Directions for this task: Repeat everything in the material exactly.

___ Source material

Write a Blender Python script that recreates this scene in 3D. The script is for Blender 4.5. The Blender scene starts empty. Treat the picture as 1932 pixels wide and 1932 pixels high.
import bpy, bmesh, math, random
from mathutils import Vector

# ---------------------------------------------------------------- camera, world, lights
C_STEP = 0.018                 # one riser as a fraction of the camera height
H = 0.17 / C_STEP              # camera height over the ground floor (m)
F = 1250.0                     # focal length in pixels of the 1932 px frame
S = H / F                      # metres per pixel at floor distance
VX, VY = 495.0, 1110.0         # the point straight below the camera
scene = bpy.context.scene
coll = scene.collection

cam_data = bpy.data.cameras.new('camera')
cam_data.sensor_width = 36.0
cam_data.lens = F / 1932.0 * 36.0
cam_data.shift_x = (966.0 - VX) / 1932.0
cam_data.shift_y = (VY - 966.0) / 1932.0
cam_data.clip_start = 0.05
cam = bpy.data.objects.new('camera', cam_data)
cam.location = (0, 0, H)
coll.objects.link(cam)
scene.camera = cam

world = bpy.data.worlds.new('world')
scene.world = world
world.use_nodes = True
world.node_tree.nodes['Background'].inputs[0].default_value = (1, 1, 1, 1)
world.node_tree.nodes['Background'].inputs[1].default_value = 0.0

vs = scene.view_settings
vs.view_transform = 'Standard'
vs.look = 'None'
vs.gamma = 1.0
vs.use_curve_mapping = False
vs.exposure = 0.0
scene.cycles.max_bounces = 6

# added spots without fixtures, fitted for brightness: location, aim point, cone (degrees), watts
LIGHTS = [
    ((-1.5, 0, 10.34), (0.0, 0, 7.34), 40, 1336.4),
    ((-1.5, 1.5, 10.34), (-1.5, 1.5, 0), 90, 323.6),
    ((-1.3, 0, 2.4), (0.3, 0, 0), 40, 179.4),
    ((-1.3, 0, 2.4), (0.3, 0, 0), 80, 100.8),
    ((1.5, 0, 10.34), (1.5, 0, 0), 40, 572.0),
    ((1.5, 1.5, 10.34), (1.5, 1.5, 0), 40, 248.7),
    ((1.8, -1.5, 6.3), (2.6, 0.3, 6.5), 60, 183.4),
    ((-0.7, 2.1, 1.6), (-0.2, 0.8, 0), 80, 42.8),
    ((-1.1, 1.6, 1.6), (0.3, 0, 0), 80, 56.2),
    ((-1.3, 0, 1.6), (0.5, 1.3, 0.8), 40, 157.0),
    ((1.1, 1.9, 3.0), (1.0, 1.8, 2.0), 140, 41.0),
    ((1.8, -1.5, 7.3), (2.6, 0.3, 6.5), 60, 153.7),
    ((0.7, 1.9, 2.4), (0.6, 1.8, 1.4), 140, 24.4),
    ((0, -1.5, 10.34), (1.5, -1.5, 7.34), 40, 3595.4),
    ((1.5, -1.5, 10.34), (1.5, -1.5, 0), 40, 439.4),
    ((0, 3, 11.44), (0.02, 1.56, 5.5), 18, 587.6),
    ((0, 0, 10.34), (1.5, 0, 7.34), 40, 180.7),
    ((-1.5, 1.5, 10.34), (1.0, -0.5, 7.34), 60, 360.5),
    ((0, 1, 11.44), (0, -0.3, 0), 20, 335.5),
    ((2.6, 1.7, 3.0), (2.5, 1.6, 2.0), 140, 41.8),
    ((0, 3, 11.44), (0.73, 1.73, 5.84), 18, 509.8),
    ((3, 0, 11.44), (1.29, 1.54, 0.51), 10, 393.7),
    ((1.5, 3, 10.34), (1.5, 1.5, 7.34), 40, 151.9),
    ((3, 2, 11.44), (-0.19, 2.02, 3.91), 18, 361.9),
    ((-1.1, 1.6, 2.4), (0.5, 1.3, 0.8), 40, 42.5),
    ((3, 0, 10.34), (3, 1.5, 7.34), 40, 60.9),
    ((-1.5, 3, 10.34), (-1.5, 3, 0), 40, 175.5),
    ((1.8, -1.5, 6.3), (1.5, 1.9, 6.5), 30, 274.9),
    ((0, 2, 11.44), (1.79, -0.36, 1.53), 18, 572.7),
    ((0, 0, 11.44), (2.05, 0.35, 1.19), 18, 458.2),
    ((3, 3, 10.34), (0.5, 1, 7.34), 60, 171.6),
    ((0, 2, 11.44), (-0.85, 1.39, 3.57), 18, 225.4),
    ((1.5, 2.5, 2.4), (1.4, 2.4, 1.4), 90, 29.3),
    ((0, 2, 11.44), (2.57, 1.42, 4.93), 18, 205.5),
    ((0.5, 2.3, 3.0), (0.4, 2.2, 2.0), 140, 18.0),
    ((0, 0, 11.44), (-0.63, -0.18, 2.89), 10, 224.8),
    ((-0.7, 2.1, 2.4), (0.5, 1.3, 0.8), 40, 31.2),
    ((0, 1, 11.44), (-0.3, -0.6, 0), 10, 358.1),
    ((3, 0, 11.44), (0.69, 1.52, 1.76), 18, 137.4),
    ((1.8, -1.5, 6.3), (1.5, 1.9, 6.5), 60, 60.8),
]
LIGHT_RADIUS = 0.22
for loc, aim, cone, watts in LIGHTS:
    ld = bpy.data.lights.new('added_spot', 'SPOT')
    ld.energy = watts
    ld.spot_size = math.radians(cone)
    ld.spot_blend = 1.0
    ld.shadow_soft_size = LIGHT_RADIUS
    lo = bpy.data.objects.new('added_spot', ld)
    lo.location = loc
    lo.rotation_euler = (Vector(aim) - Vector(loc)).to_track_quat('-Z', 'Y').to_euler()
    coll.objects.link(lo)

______

Output:
Write a Blender Python script that recreates this scene in 3D. The script is for Blender 4.5. The Blender scene starts empty. Treat the picture as 1932 pixels wide and 1932 pixels high.
import bpy, bmesh, math, random
from mathutils import Vector

# ---------------------------------------------------------------- camera, world, lights
C_STEP = 0.018                 # one riser as a fraction of the camera height
H = 0.17 / C_STEP              # camera height over the ground floor (m)
F = 1250.0                     # focal length in pixels of the 1932 px frame
S = H / F                      # metres per pixel at floor distance
VX, VY = 495.0, 1110.0         # the point straight below the camera
scene = bpy.context.scene
coll = scene.collection

cam_data = bpy.data.cameras.new('camera')
cam_data.sensor_width = 36.0
cam_data.lens = F / 1932.0 * 36.0
cam_data.shift_x = (966.0 - VX) / 1932.0
cam_data.shift_y = (VY - 966.0) / 1932.0
cam_data.clip_start = 0.05
cam = bpy.data.objects.new('camera', cam_data)
cam.location = (0, 0, H)
coll.objects.link(cam)
scene.camera = cam

world = bpy.data.worlds.new('world')
scene.world = world
world.use_nodes = True
world.node_tree.nodes['Background'].inputs[0].default_value = (1, 1, 1, 1)
world.node_tree.nodes['Background'].inputs[1].default_value = 0.0

vs = scene.view_settings
vs.view_transform = 'Standard'
vs.look = 'None'
vs.gamma = 1.0
vs.use_curve_mapping = False
vs.exposure = 0.0
scene.cycles.max_bounces = 6

# added spots without fixtures, fitted for brightness: location, aim point, cone (degrees), watts
LIGHTS = [
    ((-1.5, 0, 10.34), (0.0, 0, 7.34), 40, 1336.4),
    ((-1.5, 1.5, 10.34), (-1.5, 1.5, 0), 90, 323.6),
    ((-1.3, 0, 2.4), (0.3, 0, 0), 40, 179.4),
    ((-1.3, 0, 2.4), (0.3, 0, 0), 80, 100.8),
    ((1.5, 0, 10.34), (1.5, 0, 0), 40, 572.0),
    ((1.5, 1.5, 10.34), (1.5, 1.5, 0), 40, 248.7),
    ((1.8, -1.5, 6.3), (2.6, 0.3, 6.5), 60, 183.4),
    ((-0.7, 2.1, 1.6), (-0.2, 0.8, 0), 80, 42.8),
    ((-1.1, 1.6, 1.6), (0.3, 0, 0), 80, 56.2),
    ((-1.3, 0, 1.6), (0.5, 1.3, 0.8), 40, 157.0),
    ((1.1, 1.9, 3.0), (1.0, 1.8, 2.0), 140, 41.0),
    ((1.8, -1.5, 7.3), (2.6, 0.3, 6.5), 60, 153.7),
    ((0.7, 1.9, 2.4), (0.6, 1.8, 1.4), 140, 24.4),
    ((0, -1.5, 10.34), (1.5, -1.5, 7.34), 40, 3595.4),
    ((1.5, -1.5, 10.34), (1.5, -1.5, 0), 40, 439.4),
    ((0, 3, 11.44), (0.02, 1.56, 5.5), 18, 587.6),
    ((0, 0, 10.34), (1.5, 0, 7.34), 40, 180.7),
    ((-1.5, 1.5, 10.34), (1.0, -0.5, 7.34), 60, 360.5),
    ((0, 1, 11.44), (0, -0.3, 0), 20, 335.5),
    ((2.6, 1.7, 3.0), (2.5, 1.6, 2.0), 140, 41.8),
    ((0, 3, 11.44), (0.73, 1.73, 5.84), 18, 509.8),
    ((3, 0, 11.44), (1.29, 1.54, 0.51), 10, 393.7),
    ((1.5, 3, 10.34), (1.5, 1.5, 7.34), 40, 151.9),
    ((3, 2, 11.44), (-0.19, 2.02, 3.91), 18, 361.9),
    ((-1.1, 1.6, 2.4), (0.5, 1.3, 0.8), 40, 42.5),
    ((3, 0, 10.34), (3, 1.5, 7.34), 40, 60.9),
    ((-1.5, 3, 10.34), (-1.5, 3, 0), 40, 175.5),
    ((1.8, -1.5, 6.3), (1.5, 1.9, 6.5), 30, 274.9),
    ((0, 2, 11.44), (1.79, -0.36, 1.53), 18, 572.7),
    ((0, 0, 11.44), (2.05, 0.35, 1.19), 18, 458.2),
    ((3, 3, 10.34), (0.5, 1, 7.34), 60, 171.6),
    ((0, 2, 11.44), (-0.85, 1.39, 3.57), 18, 225.4),
    ((1.5, 2.5, 2.4), (1.4, 2.4, 1.4), 90, 29.3),
    ((0, 2, 11.44), (2.57, 1.42, 4.93), 18, 205.5),
    ((0.5, 2.3, 3.0), (0.4, 2.2, 2.0), 140, 18.0),
    ((0, 0, 11.44), (-0.63, -0.18, 2.89), 10, 224.8),
    ((-0.7, 2.1, 2.4), (0.5, 1.3, 0.8), 40, 31.2),
    ((0, 1, 11.44), (-0.3, -0.6, 0), 10, 358.1),
    ((3, 0, 11.44), (0.69, 1.52, 1.76), 18, 137.4),
    ((1.8, -1.5, 6.3), (1.5, 1.9, 6.5), 60, 60.8),
]
LIGHT_RADIUS = 0.22
for loc, aim, cone, watts in LIGHTS:
    ld = bpy.data.lights.new('added_spot', 'SPOT')
    ld.energy = watts
    ld.spot_size = math.radians(cone)
    ld.spot_blend = 1.0
    ld.shadow_soft_size = LIGHT_RADIUS
    lo = bpy.data.objects.new('added_spot', ld)
    lo.location = loc
    lo.rotation_euler = (Vector(aim) - Vector(loc)).to_track_quat('-Z', 'Y').to_euler()
    coll.objects.link(lo)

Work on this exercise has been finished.